Find every line in the records below that holds the word "scene" and copy it.

━━━━━ Provided information

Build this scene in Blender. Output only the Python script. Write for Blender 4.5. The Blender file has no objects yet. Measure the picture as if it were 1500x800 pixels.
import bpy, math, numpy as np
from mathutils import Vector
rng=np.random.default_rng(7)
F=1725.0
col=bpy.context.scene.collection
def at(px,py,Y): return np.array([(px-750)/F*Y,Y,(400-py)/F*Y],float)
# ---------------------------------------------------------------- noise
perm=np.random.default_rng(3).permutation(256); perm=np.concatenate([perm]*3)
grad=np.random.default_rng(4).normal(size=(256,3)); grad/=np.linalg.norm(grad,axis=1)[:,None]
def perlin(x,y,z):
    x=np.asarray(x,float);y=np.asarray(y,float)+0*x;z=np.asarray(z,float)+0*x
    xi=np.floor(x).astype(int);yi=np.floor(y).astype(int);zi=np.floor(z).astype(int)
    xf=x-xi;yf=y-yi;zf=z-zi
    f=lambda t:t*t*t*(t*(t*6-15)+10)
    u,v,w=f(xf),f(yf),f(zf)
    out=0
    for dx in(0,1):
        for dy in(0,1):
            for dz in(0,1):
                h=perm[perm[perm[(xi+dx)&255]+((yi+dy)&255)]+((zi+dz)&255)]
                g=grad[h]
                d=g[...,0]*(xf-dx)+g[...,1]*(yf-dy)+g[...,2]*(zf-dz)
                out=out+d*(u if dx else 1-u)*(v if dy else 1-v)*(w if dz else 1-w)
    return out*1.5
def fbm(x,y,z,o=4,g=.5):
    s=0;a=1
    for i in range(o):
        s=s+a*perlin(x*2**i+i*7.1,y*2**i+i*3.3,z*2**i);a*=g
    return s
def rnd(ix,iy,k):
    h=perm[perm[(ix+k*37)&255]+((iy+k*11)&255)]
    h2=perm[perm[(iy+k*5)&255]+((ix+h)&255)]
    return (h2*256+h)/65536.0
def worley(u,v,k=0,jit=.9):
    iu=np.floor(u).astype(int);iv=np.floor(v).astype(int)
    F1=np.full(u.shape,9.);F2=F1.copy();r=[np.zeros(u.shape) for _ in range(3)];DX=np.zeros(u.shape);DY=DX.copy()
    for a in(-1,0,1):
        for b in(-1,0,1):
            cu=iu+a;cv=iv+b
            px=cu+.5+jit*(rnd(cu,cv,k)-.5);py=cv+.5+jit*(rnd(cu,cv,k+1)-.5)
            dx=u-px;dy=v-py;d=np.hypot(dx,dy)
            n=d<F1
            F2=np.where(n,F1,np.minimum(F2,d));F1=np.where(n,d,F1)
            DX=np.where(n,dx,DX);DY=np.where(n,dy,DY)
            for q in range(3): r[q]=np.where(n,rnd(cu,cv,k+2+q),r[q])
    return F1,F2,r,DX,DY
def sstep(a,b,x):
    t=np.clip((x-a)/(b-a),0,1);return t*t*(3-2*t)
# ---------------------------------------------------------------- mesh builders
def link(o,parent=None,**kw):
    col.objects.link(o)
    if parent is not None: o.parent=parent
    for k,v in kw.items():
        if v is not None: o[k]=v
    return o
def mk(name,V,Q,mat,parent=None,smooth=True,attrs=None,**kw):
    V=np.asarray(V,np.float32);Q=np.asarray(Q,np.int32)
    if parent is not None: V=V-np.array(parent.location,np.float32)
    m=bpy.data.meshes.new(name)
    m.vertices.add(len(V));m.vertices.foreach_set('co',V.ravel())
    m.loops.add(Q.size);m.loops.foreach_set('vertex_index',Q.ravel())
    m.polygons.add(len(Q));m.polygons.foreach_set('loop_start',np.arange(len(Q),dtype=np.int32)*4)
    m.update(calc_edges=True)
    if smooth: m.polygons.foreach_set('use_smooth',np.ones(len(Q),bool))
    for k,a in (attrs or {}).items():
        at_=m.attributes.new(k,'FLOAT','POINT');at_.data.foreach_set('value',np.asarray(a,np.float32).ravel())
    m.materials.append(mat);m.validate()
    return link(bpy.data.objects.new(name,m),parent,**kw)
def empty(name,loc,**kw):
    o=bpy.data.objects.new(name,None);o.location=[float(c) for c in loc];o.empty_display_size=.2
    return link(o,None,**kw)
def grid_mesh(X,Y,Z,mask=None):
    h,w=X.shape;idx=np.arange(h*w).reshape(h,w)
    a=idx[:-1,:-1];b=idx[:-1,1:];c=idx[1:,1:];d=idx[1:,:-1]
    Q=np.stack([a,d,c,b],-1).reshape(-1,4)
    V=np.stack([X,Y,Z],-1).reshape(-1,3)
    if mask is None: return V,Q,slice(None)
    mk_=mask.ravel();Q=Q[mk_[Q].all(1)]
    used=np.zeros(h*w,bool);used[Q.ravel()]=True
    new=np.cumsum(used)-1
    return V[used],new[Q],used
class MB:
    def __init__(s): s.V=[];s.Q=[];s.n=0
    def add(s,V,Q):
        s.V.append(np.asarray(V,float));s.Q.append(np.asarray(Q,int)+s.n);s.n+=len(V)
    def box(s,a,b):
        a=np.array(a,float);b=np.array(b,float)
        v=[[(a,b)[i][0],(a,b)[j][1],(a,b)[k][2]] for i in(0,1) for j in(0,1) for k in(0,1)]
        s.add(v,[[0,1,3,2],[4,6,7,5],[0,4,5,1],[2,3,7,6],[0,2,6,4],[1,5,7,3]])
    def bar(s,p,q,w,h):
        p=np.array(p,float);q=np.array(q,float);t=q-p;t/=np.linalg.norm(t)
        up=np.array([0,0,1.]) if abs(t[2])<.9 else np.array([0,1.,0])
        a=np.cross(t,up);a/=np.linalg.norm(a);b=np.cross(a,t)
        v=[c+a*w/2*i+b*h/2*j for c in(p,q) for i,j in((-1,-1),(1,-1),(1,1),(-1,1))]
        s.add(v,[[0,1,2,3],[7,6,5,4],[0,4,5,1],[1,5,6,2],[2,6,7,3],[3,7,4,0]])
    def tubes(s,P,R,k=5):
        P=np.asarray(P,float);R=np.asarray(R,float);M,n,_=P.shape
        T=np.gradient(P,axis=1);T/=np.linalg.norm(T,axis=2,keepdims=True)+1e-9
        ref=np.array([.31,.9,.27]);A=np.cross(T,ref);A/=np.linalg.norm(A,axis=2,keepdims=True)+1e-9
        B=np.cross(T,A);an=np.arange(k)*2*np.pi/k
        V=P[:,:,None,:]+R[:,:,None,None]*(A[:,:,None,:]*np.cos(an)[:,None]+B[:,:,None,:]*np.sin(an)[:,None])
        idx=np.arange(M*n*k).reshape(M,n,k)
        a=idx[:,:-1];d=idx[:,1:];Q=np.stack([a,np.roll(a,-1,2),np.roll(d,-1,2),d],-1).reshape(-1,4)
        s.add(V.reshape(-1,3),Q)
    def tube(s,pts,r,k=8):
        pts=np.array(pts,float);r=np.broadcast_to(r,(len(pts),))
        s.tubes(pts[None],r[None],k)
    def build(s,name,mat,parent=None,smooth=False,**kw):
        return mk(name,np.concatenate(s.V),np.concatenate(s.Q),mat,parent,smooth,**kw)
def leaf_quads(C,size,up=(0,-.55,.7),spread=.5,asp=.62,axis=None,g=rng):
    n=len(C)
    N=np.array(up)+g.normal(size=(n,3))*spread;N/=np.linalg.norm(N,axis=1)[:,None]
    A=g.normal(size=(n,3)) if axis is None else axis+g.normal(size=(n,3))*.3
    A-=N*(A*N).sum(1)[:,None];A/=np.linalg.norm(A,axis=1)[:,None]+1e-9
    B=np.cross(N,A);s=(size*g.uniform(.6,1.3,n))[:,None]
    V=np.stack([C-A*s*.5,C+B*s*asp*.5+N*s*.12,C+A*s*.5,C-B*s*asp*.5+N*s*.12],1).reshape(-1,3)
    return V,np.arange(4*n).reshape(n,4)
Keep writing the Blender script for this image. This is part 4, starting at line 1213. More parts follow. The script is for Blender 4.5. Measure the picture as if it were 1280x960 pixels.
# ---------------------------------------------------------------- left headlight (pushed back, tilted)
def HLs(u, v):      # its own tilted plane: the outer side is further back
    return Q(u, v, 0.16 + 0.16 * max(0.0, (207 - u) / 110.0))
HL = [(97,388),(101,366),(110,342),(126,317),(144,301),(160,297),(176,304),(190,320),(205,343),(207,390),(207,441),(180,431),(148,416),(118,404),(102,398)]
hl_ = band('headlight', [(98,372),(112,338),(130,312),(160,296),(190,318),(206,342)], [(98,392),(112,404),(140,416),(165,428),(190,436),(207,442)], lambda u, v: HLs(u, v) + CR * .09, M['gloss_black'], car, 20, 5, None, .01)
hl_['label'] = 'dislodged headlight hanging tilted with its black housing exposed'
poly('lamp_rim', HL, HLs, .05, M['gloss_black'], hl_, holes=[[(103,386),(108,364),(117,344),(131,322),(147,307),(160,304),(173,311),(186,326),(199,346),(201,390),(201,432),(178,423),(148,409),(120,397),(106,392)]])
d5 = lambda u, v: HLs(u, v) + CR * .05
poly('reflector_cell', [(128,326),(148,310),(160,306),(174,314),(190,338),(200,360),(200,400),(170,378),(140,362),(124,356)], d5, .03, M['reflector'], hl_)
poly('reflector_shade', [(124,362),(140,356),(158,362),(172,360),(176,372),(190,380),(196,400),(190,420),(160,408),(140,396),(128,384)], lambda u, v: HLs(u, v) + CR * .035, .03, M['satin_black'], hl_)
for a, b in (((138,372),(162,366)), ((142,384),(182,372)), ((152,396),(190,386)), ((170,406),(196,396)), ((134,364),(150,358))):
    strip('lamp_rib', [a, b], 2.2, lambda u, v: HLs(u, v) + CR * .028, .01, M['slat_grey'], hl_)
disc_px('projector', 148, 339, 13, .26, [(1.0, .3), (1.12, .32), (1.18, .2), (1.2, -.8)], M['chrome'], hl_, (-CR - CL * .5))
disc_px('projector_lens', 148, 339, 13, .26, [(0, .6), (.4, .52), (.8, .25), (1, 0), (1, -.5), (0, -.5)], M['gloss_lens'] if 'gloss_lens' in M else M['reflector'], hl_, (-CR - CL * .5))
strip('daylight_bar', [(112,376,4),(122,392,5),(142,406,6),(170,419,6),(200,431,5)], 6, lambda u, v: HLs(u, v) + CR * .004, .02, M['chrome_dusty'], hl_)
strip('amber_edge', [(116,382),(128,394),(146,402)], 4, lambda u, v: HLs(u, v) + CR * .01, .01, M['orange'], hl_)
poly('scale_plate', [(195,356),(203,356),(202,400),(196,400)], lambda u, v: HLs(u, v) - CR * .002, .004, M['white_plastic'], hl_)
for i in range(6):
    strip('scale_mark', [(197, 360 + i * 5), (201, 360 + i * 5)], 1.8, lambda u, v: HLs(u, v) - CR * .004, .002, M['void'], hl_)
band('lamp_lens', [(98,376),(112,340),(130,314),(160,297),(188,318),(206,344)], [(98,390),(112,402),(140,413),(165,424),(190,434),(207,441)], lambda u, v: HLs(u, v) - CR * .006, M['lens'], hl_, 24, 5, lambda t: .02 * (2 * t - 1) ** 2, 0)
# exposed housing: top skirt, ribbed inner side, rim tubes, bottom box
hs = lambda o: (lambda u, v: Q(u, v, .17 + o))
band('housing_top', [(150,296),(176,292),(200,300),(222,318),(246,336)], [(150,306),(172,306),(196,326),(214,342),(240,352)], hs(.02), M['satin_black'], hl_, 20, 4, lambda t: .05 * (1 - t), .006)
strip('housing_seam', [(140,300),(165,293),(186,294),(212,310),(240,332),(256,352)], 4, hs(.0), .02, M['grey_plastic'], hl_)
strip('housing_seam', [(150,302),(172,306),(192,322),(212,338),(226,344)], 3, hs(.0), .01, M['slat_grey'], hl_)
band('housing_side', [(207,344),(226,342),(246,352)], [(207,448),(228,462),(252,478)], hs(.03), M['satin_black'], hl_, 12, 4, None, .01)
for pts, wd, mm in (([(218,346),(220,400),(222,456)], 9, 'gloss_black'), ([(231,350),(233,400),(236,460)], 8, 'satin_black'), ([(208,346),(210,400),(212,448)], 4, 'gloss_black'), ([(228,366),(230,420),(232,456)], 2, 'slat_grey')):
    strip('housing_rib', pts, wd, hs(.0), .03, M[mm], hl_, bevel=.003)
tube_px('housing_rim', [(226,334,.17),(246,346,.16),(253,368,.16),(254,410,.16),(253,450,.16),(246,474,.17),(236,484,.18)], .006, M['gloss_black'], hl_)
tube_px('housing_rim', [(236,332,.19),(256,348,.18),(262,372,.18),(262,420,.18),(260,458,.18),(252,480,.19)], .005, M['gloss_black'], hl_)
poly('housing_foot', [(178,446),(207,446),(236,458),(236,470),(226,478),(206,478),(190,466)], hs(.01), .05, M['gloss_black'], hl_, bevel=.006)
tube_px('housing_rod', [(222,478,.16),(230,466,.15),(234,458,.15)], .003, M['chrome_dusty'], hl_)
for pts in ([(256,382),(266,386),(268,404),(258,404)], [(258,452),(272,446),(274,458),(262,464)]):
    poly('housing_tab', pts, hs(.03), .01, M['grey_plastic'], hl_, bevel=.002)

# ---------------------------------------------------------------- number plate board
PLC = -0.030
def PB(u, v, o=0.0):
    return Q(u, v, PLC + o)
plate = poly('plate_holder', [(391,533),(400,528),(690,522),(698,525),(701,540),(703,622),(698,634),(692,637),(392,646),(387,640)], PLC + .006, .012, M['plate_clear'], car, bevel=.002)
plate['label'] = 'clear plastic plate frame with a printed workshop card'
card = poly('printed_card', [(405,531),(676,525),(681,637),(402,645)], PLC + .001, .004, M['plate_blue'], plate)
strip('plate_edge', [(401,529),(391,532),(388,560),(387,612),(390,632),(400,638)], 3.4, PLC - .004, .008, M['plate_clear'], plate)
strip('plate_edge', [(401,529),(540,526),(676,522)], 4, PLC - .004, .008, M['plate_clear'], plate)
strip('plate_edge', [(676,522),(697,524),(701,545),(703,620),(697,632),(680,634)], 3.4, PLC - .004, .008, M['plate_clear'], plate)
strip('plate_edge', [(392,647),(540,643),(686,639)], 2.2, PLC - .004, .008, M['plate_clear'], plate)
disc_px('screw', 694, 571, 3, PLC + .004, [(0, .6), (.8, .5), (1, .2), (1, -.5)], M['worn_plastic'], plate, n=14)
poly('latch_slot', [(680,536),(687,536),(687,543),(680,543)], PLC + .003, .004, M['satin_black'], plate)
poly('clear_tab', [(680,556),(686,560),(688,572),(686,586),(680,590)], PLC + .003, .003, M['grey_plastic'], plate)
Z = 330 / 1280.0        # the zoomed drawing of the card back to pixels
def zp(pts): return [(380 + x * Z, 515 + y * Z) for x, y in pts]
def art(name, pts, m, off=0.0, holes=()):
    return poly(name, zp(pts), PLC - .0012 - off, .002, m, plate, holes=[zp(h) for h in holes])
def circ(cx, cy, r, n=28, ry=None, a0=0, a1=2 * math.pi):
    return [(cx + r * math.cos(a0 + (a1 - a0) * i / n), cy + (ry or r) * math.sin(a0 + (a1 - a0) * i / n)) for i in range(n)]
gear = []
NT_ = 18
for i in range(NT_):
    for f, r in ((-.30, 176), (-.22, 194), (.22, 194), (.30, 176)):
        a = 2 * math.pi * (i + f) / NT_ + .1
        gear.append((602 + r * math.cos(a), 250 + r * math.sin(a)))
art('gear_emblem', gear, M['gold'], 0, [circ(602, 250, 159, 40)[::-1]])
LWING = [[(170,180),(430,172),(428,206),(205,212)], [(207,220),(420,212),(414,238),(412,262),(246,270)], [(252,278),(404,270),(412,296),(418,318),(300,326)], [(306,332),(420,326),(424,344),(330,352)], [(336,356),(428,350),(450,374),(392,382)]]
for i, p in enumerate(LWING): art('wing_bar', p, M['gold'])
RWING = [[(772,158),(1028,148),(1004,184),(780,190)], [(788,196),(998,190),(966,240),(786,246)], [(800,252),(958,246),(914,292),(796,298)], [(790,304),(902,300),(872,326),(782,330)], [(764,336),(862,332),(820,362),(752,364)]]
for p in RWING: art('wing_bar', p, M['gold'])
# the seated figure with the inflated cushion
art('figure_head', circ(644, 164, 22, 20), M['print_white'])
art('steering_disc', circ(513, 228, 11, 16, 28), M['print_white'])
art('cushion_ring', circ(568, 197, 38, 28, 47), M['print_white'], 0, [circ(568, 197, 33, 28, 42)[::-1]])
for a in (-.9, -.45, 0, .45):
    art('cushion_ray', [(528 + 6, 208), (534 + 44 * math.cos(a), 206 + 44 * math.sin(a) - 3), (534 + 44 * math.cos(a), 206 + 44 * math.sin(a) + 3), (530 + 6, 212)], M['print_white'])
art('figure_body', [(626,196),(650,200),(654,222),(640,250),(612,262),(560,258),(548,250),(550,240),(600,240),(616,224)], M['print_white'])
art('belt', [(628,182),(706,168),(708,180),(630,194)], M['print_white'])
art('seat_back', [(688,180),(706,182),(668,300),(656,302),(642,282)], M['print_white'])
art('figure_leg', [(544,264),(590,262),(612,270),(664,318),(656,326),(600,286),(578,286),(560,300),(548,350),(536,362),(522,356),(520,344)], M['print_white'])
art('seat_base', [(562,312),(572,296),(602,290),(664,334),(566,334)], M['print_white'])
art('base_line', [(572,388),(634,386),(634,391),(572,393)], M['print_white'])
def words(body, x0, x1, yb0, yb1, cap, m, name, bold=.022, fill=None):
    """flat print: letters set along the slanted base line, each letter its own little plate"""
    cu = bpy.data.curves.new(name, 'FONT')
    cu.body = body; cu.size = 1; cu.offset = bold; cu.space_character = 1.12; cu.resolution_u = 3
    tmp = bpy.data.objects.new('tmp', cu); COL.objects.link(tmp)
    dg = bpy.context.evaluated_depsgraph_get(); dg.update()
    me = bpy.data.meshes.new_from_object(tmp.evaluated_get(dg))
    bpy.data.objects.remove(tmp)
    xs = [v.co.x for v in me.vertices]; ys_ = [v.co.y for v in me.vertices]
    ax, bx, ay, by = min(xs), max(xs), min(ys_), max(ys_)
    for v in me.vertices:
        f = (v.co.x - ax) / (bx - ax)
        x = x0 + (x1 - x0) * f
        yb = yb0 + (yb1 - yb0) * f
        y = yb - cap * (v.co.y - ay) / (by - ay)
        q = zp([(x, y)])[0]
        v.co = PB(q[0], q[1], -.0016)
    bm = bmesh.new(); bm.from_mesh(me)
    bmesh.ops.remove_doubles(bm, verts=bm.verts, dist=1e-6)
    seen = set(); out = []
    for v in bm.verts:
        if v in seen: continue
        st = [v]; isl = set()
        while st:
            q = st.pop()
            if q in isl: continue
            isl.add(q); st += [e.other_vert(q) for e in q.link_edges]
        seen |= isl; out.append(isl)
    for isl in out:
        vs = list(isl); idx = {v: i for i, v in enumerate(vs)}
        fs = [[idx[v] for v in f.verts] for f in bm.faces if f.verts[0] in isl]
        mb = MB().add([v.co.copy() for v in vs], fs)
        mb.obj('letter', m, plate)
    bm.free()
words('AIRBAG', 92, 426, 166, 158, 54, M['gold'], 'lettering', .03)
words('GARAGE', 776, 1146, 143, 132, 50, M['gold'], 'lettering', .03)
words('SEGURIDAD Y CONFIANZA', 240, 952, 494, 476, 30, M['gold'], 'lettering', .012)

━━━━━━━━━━

Full output -
Build this scene in Blender. Output only the Python script. Write for Blender 4.5. The Blender file has no objects yet. Measure the picture as if it were 1500x800 pixels.
col=bpy.context.scene.collection